Isn’t it amoral to keep supplying arms to a Verdun-like inferno that may soon see 2 million casualties?

Yes, but Trump alone seems to think so.

Certainly, it is odd how he is the only major political figure decrying the senseless death and destruction in Ukraine—and yet equally damned by mostly disarmed left-wing European globalists for not being bellicose enough!

Is there any way to stop this Stalingrad meat grinder?

In fact, the general outlines of a peace deal have been known for years:

Each side is made to feel that it “won” the war if an exact DMZ line near the current front can be agreed upon. Ukraine cedes (unofficially) any further claims to its Donbass and Crimean regions stolen by Russia in 2014.

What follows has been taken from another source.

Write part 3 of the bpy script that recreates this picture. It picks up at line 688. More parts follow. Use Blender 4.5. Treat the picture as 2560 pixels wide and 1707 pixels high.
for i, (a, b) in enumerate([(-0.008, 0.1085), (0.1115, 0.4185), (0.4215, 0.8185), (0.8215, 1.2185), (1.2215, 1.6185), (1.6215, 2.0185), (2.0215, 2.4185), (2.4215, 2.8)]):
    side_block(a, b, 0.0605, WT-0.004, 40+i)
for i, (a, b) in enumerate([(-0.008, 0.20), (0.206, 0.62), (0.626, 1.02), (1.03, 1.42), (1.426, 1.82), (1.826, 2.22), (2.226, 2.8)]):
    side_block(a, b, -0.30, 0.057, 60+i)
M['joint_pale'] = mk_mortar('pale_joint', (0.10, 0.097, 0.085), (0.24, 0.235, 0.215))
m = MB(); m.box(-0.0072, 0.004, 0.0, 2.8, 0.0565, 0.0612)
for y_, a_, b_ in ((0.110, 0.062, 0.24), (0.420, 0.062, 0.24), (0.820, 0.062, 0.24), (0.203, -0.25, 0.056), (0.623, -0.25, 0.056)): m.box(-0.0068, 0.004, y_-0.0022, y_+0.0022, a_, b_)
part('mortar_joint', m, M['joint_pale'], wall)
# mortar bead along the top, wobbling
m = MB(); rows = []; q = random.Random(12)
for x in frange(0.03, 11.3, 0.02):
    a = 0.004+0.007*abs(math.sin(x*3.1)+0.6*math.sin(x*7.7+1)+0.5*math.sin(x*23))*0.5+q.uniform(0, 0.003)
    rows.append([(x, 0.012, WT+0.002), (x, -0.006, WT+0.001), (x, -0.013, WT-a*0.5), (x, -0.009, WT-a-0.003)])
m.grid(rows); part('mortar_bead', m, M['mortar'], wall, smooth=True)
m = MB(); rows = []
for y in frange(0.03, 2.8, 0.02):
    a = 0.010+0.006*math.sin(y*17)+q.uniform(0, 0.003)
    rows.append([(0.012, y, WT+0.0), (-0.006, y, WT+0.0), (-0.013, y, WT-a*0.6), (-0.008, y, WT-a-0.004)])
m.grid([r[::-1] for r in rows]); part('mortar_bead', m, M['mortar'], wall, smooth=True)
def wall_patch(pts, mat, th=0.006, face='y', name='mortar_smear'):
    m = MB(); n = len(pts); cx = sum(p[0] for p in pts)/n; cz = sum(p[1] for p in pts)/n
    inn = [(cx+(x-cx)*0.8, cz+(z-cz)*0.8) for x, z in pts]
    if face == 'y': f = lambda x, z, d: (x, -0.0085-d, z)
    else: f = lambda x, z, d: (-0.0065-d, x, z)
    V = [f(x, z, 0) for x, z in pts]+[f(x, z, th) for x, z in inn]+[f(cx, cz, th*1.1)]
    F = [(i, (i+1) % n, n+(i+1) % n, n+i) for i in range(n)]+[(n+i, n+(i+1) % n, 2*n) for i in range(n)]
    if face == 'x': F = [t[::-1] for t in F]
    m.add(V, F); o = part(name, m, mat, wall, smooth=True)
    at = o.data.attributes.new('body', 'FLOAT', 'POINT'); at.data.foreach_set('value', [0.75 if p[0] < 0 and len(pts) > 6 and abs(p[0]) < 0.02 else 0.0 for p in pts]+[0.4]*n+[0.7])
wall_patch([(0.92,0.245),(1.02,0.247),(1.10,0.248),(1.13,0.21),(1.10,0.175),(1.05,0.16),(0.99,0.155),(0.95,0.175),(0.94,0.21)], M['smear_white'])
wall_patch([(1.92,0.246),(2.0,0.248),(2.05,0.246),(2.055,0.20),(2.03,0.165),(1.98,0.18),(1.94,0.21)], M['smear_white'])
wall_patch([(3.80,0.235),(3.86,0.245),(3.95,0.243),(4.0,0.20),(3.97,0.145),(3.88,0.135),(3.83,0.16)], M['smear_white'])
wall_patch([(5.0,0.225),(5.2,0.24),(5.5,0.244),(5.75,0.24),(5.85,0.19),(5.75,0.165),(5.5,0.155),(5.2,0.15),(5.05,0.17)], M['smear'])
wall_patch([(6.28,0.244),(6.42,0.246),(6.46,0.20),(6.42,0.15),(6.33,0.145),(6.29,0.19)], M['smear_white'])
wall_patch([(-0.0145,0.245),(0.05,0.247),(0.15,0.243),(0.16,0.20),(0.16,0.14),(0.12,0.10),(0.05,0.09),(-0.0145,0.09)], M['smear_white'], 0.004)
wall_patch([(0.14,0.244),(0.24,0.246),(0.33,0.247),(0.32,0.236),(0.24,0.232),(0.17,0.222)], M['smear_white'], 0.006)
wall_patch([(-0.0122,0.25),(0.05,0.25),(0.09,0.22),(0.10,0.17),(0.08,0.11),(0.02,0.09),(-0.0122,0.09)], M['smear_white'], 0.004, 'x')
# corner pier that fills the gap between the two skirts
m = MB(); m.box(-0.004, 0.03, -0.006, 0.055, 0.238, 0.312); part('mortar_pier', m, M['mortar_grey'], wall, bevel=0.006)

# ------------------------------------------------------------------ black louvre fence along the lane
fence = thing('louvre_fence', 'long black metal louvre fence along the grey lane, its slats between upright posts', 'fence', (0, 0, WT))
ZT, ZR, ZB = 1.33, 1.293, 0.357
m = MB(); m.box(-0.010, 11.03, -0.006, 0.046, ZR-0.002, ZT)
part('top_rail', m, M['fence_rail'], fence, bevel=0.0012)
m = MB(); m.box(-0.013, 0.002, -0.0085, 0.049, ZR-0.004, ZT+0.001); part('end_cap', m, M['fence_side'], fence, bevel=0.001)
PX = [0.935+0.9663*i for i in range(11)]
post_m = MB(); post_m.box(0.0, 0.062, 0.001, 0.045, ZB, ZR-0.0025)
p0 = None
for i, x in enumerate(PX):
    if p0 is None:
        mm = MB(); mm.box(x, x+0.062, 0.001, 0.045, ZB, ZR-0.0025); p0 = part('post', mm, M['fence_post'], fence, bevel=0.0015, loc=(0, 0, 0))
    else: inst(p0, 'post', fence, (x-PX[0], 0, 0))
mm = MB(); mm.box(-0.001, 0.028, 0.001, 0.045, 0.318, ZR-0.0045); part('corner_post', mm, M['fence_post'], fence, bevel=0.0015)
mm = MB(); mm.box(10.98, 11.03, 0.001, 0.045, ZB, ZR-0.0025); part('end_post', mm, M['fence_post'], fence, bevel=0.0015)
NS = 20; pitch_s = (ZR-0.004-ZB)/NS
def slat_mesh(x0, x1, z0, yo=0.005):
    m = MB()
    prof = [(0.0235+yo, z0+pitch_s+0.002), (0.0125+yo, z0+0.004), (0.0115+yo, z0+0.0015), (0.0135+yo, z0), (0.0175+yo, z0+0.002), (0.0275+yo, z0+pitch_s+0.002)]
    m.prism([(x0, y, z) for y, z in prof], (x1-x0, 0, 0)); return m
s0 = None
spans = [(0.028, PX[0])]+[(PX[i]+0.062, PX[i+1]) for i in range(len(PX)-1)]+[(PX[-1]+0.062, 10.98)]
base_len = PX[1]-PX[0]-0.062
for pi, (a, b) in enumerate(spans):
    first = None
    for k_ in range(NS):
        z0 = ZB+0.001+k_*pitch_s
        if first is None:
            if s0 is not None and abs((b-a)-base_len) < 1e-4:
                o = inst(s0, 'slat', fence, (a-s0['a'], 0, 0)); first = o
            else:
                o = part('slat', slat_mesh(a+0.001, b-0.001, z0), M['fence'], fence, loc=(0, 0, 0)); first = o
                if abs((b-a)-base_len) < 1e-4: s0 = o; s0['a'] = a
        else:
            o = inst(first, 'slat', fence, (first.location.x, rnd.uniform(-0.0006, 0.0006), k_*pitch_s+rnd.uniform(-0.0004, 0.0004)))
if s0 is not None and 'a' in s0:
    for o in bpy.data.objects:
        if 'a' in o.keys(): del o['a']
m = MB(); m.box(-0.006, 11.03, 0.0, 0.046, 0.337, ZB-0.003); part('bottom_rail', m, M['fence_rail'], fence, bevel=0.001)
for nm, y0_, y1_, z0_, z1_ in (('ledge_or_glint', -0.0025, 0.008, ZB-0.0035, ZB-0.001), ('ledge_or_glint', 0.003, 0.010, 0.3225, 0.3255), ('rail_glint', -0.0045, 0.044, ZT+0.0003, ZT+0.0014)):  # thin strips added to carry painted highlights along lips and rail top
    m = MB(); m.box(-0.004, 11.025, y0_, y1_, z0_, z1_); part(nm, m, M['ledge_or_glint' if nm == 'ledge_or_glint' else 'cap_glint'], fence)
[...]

It swears off NATO membership and agrees to a DMZ somewhere near the current battle lines.

In turn, Zelensky becomes a hero for saving 90 percent of 2022 Ukraine against overwhelming odds. Ukraine is rearmed. It has now become the most militarily lethal European state.

NATO also, as a result, becomes stronger and united with new capable members like Finland and Sweden.

As for Russia, it agrees to stop fighting along a negotiated DMZ. Putin brags that he institutionalized his prior theft of Crimea and the Donbass.

He further claims he stopped NATO expansion into the former Soviet Republics by barring Ukraine from the alliance. He points to a new China-Russian, anti-American alliance and growing cracks in European-American solidarity.

Why not a peace deal now, then?

It depends on Putin feeling he has stolen enough territory to agree to the proposed peace deal, to justify to his rivals in the Kremlin the enormous costs Russia has incurred in his foolhardy war. For a Russian dictator, failure or humiliation is not loss of office alone—but sometimes being thrown out of a high-rise window.

Also, can Ukrainian forces at present be rearmed and retrained sufficiently to deter another Russian aggression? And will Europe guarantee Ukraine’s autonomy—with a vague assurance of military aid and logistical support from the U.S.?

These are still all still hypotheticals. Security guarantees and the actual DMZ line must be hammered out.

How long would any peace last?

Only as long as Putin or his autocratic replacement conjectures that, in a cost-benefit analysis, invading Ukraine for a fourth time would be a bad idea and a losing proposition.

The ultimate solution—a liberalizing, consensual Russian government—is simply not on the horizon.

It will be a 40-60 proposition even to see a non-corrupt, democratic Ukraine emerge from the war.

So far, any peace hinges not on Russian intent but on the ability to thwart Russia’s proven expansionary agendas by demonstrating to it in advance that invading again would become another Russian nightmare.

Ukraine, if it wishes to be free, autonomous, Western, and not a puppet of Russia, will have to see Russia as Israel sees Iran, Hezbollah, Hamas, the Palestinian Authority, and the Houthis. That is, as permanent enemies, all ready to strike in concert at any sign of Ukrainian weakness, requiring constant military readiness and vigilance.